Trump's America now has all the hall marks of the fascist states that arose around the world in the 1930's following the 1929 financial collapse. Just like Hitler scapegoated the Jews of Europe Trump now turns his eyes to Moslems, people from the Middle East and Latin American as scape goats for USA's ills. Trump's cavalier attitude with the truth and his attitude towards migrants is deplorable. His administration will go down as one of the most divisive in USA history. My heart goes out to the Mexican people who have suffered for so long at the hands of the USA for the past 200 years.

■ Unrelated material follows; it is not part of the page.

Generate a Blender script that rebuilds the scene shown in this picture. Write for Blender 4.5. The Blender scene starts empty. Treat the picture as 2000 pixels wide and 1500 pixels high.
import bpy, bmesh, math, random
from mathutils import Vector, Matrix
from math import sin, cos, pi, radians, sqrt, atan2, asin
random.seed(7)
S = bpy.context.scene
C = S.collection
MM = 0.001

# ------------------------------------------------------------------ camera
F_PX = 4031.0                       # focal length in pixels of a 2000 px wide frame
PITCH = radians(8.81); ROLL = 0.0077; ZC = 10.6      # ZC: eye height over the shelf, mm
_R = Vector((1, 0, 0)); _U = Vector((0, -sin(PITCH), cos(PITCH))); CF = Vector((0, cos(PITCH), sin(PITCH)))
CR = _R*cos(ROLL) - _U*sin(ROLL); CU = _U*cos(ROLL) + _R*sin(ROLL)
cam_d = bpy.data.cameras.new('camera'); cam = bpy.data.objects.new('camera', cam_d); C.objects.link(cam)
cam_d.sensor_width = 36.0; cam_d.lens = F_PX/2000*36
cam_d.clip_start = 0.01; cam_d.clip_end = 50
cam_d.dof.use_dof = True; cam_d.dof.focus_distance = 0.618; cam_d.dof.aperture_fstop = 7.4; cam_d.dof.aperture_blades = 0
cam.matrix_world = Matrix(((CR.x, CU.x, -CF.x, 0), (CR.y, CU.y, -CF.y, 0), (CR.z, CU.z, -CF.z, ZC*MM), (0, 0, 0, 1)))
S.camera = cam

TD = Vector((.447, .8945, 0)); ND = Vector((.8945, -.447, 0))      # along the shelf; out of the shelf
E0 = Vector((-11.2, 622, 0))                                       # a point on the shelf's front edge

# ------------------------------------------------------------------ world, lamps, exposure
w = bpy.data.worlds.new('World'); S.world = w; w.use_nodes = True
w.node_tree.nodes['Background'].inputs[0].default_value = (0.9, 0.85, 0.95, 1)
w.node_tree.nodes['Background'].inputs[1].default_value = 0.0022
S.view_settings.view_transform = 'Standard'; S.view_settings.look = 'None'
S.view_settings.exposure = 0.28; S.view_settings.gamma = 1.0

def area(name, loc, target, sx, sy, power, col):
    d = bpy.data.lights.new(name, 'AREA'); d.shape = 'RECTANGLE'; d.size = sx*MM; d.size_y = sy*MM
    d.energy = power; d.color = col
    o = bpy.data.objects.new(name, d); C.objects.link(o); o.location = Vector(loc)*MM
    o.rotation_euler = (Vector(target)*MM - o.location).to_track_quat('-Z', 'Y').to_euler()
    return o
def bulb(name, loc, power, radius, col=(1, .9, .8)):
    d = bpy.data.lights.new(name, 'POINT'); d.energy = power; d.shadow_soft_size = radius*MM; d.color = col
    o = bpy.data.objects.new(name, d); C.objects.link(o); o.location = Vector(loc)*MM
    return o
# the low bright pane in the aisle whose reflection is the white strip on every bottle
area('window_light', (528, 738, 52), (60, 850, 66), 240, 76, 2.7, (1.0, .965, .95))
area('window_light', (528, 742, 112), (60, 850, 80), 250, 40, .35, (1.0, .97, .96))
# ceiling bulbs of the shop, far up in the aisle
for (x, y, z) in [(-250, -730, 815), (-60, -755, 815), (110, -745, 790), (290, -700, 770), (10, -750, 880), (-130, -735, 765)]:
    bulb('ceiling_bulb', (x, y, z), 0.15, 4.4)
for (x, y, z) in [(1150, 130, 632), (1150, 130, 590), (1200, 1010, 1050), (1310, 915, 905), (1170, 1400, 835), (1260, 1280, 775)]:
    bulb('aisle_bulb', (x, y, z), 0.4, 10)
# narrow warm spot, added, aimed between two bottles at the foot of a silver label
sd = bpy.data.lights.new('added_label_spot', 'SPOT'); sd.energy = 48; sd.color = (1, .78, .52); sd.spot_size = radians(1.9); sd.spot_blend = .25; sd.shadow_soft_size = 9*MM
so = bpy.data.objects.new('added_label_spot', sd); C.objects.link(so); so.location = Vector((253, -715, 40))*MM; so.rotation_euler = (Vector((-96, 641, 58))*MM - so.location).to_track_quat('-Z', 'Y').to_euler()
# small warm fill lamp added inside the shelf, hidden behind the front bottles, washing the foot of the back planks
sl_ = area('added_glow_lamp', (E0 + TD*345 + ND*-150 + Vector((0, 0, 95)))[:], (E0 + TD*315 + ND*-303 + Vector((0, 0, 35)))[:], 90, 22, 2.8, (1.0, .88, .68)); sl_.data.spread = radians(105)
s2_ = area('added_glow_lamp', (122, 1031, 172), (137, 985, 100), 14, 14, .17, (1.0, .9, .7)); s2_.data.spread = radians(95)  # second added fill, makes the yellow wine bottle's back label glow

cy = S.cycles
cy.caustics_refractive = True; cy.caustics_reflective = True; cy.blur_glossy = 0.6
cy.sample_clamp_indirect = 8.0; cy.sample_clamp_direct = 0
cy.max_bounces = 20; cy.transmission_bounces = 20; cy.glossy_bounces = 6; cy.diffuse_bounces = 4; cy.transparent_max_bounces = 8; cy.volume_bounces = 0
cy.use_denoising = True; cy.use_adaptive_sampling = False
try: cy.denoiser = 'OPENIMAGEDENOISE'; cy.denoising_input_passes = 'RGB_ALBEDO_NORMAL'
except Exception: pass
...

Godfrey Gilmour | 31 January 2017  

“Roy, you've omitted two important items. First, there would be no supply if there no demand existed…. Second, imagine we could somehow relocate Mexico and Russia….” David, you can thank Gavin for conveniently providing the illustration of the Berlin Wall. Do you think it might have had something to do with the reason why East Germans did not flood West Germany in large numbers to drive wages down? I guess if Mexico was really concerned about the effect upon the US of illegal immigration of both Mexicans and transiting others into the US, they could have blocked supply, like East Germany, so there could have been no demand. But why do so? When poor Mexicans go to the US, they stop putting pressure on Mexican society and they remit billions of dollars home. As for relocating Russia, Communist Russia would have built its own wall, saving the US the effort. As for post-Communist Russia, hasn’t Trump just shown a penchant for banning entry from some foreign nations. For most of world history, borders are where nations suspicious of each other were joined. ‘Happy’ borders like the US-Canadian border are historical rarities.